By then the word had got around that there were a couple of prison rapists on the block, and some MI men had come to have a look at them—Specialist Roman Krol, an interrogator, and two analysts, Specialists Armin Cruz and Israel Rivera. They found Frederick and Graner PTing the two men, and since there was nothing else to do, Roman Krol said, “We just stayed to see what was going to happen. Just curiosity, I guess.” Then another MP showed up, Specialist Matthew Smith, who worked as a convoy driver and gunner. Smith was a buddy of Graner’s who would often stop in for a visit at the hard site. He got hold of a megaphone and started yelling at one of the prisoners, while the other one kept doing push-ups.

Lynndie England was upstairs, in the office with Megan Ambuhl, who was playing spider solitaire on Graner’s computer, and at some point they stepped out to see what was happening. Graner shouted to England to grab his camera and get some pictures, but Krol didn’t hear him.

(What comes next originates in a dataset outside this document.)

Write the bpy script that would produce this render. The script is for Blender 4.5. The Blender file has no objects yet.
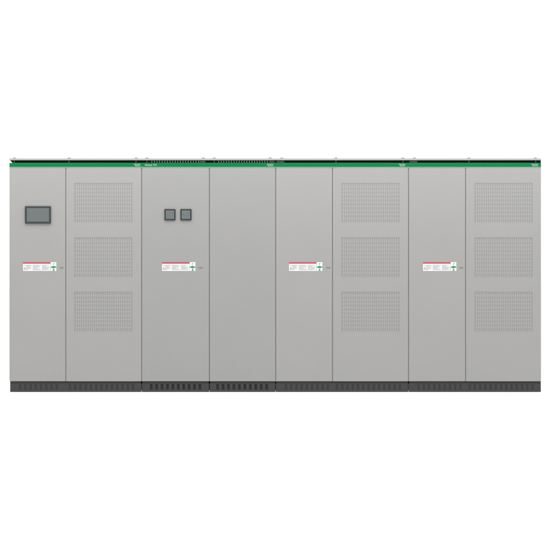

There was so much yelling going on—“random stuff that made no sense,” Krol said, “just like word diarrhea”—and he soon found that he and his MI buddies were joining in: “Just yelling vulgarity, ” he said, “you can imagine.”

The yelling was loud and relentless—six soldiers and an interpreter bearing down on two naked prisoners—yelling for yelling’s sake. Even as he took part in it, Krol wondered what the idea was. People were barking, “Confess, confess,” but this wasn’t an interrogation; it was jailhouse justice. “Everybody knew that this was a wrong thing to do, even though the rapists deserved it,” Krol said. “I think they just wanted to punish them in front of everybody so this wouldn’t happen again.